First JB Charleston C-17s receive nose art, embrace heritage

  • Published
  • By Airman 1st Class Megan Munoz
  • Joint Base Charleston Public Affairs
A Nose Art Unveiling Ceremony was held April 27, 2018 for two of Team Charleston’s C-17 Globemaster III aircraft during the Joint Base Charleston Air and Space Expo rehearsal.

A total of eight C-17s are scheduled to receive nose art over the course of the next few months as a part of the Air Force-wide initiative of squadron revitalization.

“We did this with the air expo and Family Day because it’s a really big deal,” said 1st Lt. Elie El Chartouni, 437th Maintenance Squadron Maintenance Flight commander. “The nose art really instills that sense of pride, so we thought what’s better than the Family Day to show it off to all our families?”

Nose art first became popular in the United States during World War I. Painting the nose of an aircraft originated as a way to tell enemy and friendly aircraft apart and later morphed into a way to express individuality while showing unit pride. Popularity in nose art declined during the Korean War and has regained popularity since the 1990s, now bringing the tradition to Joint Base Charleston.

“Since the beginning of the Air Force, our aircraft have been adorned with nose art,” said Col. Jimmy Canlas, 437th Airlift Wing commander. “It gives character and pride to the aircraft. We wanted to bring that back to Joint Base Charleston and our C-17s.”

Each flying squadron is permitted to have one aircraft with nose art. Only the two airlift wings’ planes were revealed during the ceremony, although there are plans for six more C-17s to receive nose art. The flying squadrons were able to create their own decals and worked with artists from the local community to finalize the designs.

“These designs were created by the squadrons, for the squadrons,” said Capt. Keane Carpenter. “They were born out of a proud history and aim to inspire and excite today’s Airmen. Nose art connects us to our heritage, inspires excellence and instills pride to all members of the unit who see their colors taxiing by.”

The 437th AW’s design includes an eagle in an attack stance with a streamer bearing the units designation flying over a globe to represent the wing’s worldwide mobility. This design was originally used for the 437th Troop Carrier Wing, which supported combat operations in the Korean Peninsula in the 1950s.

The 315th Airlift Wing’s design symbolizes their ability to provide rapid global mobility and their connection to the community as reservists. The design includes a modified version of the 315th AW emblem, wings and a C-17 flying over the Arthur Ravenel Jr. Bridge.

The decals are made out of a high-speed vinyl material meant to last approximately five years. According to Tech. Sgt.

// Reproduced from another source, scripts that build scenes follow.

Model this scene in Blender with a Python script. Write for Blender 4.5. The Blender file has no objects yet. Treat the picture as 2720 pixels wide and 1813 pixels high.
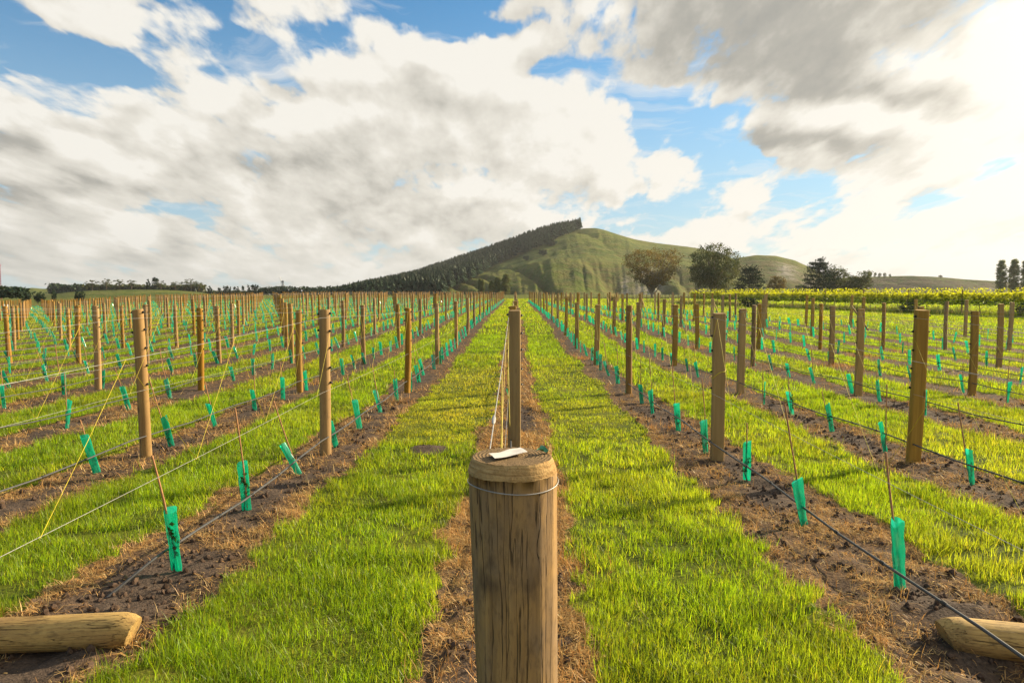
import bpy, math, random
import numpy as np
from mathutils import Vector, Matrix

random.seed(11)
RNG = np.random.default_rng(7)
S = bpy.context.scene
COL = S.collection
PI = math.pi

# ------------------------------------------------------------------ numbers measured on the place
CAM_H = 1.92
PITCH = math.radians(3.87)
SUN_AZ = math.radians(60)      # from the row direction (+Y) towards +X
SUN_EL = math.radians(21)
SUN_DIR = Vector((math.sin(SUN_AZ)*math.cos(SUN_EL), math.cos(SUN_AZ)*math.cos(SUN_EL), math.sin(SUN_EL)))
SP_L, SP_R = 2.2, 2.25         # row spacing either side of the middle row
POST_H = 1.72

ORD = ("first second third fourth fifth sixth seventh eighth ninth tenth eleventh twelfth thirteenth fourteenth fifteenth "
       "sixteenth seventeenth eighteenth nineteenth").split()
TENS = {2: "twenty", 3: "thirty", 4: "forty", 5: "fifty", 6: "sixty", 7: "seventy"}
TENTH = {2: "twentieth", 3: "thirtieth", 4: "fortieth", 5: "fiftieth", 6: "sixtieth", 7: "seventieth"}
def ordinal(n):
    if n < 20: return ORD[n-1]
    t, u = divmod(n, 10)
    return TENTH[t] if u == 0 else TENS[t] + "-" + ORD[u-1]

# ------------------------------------------------------------------ numpy noise
def _hash(ix, iy, seed):
    h = (ix.astype(np.int64)*374761393 + iy.astype(np.int64)*668265263 + seed*974711) & 0x7fffffff
    h = (h ^ (h >> 13)) * 1274126177 & 0x7fffffff
    h = (h ^ (h >> 16)) & 0xffff
    return h / 65535.0
def vnoise(x, y, seed=0):
    x = np.asarray(x, float); y = np.asarray(y, float)
    ix = np.floor(x); iy = np.floor(y)
    fx = x-ix; fy = y-iy
    fx = fx*fx*(3-2*fx); fy = fy*fy*(3-2*fy)
    a = _hash(ix, iy, seed); b = _hash(ix+1, iy, seed)
    c = _hash(ix, iy+1, seed); d = _hash(ix+1, iy+1, seed)
    return (a*(1-fx)+b*fx)*(1-fy) + (c*(1-fx)+d*fx)*fy
def fbm(x, y, seed=0, oct=4, rough=.5):
    s = 0; a = 1; t = 0
    for o in range(oct):
        s = s + a*vnoise(np.asarray(x)*2**o, np.asarray(y)*2**o, seed+o*17); t += a; a *= rough
    return s/t
def sstep(a, b, x):
    t = np.clip((np.asarray(x, float)-a)/(b-a), 0, 1)
    return t*t*(3-2*t)

# ------------------------------------------------------------------ lie of the land
_ty = np.arange(-100, 7001, .5)
_tz = np.interp(_ty, [-100, 0, 2, 4.2, 5.7, 8, 14, 20, 26, 32, 38, 50, 75, 100, 130, 160, 200, 400, 1000, 7000],
                [.3, .28, .24, .14, .065, 0, -.07, -.1, -.09, .06, .24, .37, .5, .68, .95, 1.2, 1.7, 2.2, 3, 4])
_k = np.exp(-.5*(np.arange(-9, 10)/3.0)**2); _k /= _k.sum()
_tz = np.convolve(np.pad(_tz, 9, mode='edge'), _k, mode='valid')
def lie(y): return np.interp(y, _ty, _tz)

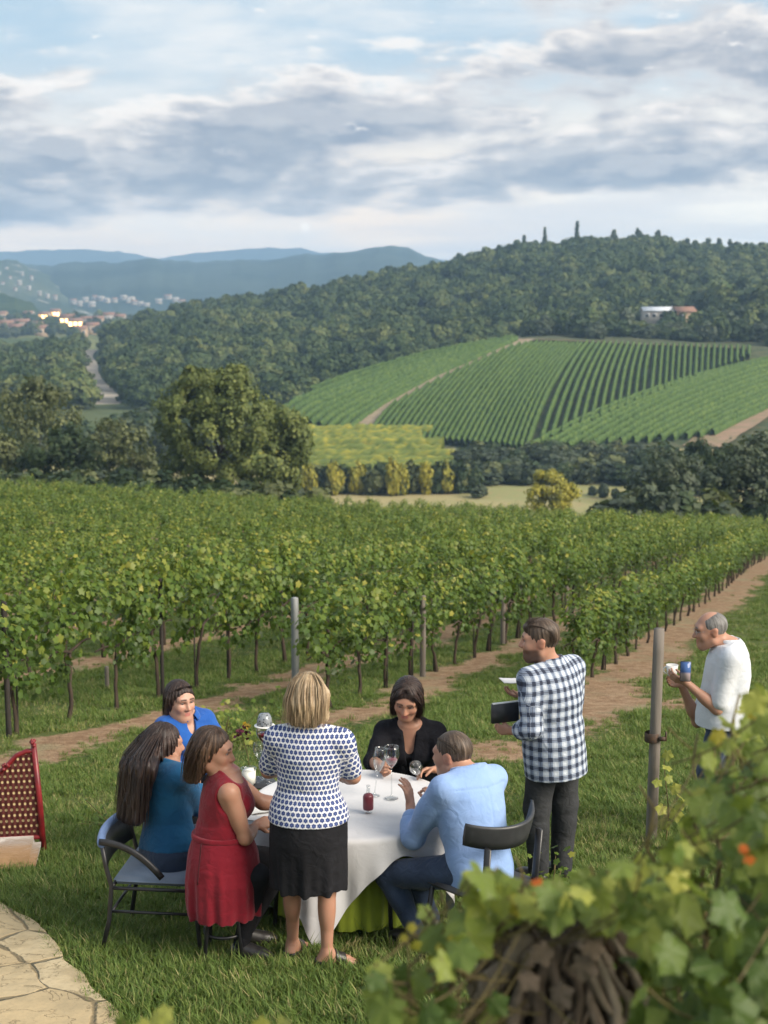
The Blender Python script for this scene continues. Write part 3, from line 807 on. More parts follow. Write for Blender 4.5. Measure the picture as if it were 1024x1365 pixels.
M_TRUNK = simple('tree bark', (.075, .060, .045), (.045, .036, .028), .95, 5, bmp=.6, stretch=(1, 1, .3))
def lobes_for(kind, seed, w=1.0, h=1.0):
    r = np.random.default_rng(seed); L = []
    if kind == 'round':
        L = [((0, 0, h*.58), (w*.40, w*.40, h*.36))]
        for i in range(6):
            a = i*math.pi/3+r.uniform(-.4, .4); L.append(((math.cos(a)*w*.27, math.sin(a)*w*.27, h*r.uniform(.42, .74)), (w*.24*r.uniform(.8, 1.2),)*2+(h*.22,)))
        L.append(((r.normal()*w*.06, r.normal()*w*.06, h*.82), (w*.22, w*.22, h*.17)))
    elif kind == 'bush':
        for i in range(7):
            a = r.uniform(0, 7); q = r.uniform(0, .32)*w; L.append(((math.cos(a)*q, math.sin(a)*q, h*r.uniform(.3, .62)), (w*.25, w*.25, h*.32)))
    elif kind == 'cypress':
        for i in range(5): L.append(((0, 0, h*(.16+.17*i)), (w*.5*(1-.16*i), w*.5*(1-.16*i), h*.16)))
    return L
# prototype crowns for the wood
fsrc = []
for i in range(7):
    hh = (9, 8, 10, 7.5, 9, 11, 8)[i]; ww = (9, 8, 8.5, 8, 10, 7, 7)[i]
    fsrc.append(crown_mesh('wood crown', lobes_for('round', 40+i, ww, hh), M_FOREST, clumps=10, cr=.40, leaves=26, size=.85, jit=.35, seed=60+i))
pts = []
for y in np.arange(428, 940, 7.6):
    for px in np.arange(-230, 1240, 7.6/y*FPX):
        p = px+rng.uniform(-.45, .45)*7.6/y*FPX; yy = y+rng.uniform(-3, 3)
        y1 = float(forest_y1(p)); t = (yy-F0)/(y1-F0)
        if t > 1.06: continue
        q = forest_pt(p, t)
        u, v = pix(q)
        if v > np.interp(u, [380, 700, 720, 1300], [560, 470, 455, 470]) and u > 400: continue     # behind the vineyard hill
        if any(abs(u-(a+(c-a)*f)) < 16 and -4 < v-(b+(d-b)*f) < 34 for (a, b), (c, d) in zip(ROADPX[:-1], ROADPX[1:]) for f in (0, .25, .5, .75)): continue
        pts.append(q)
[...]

Richard Gravely, 437th MXS NCO in charge of the Corrosion Control Facility, vinyl was chosen instead of traditional paint because it is more durable.

“Our aircraft today are a lot faster and fly a lot more than they did in World War II,” Gravely said. “That’s why the paint wouldn’t have worked; someone would have to constantly touch it up. There’s no room for error when you’re putting them on. It’s really sticky so once the decal touches, it’s stuck.”

Members of the 437th and 315th Operations Groups and 437th Maintenance Group worked together to design and apply the vinyl decals.

“The nose art project has been a great collaboration between the operations groups and maintenance group, which we don’t get to see every day on the small things,” El Chartouni said. “At the end of the day it’s for the mission, our pride and heritage, so it’s been really cool to be a part of this project.”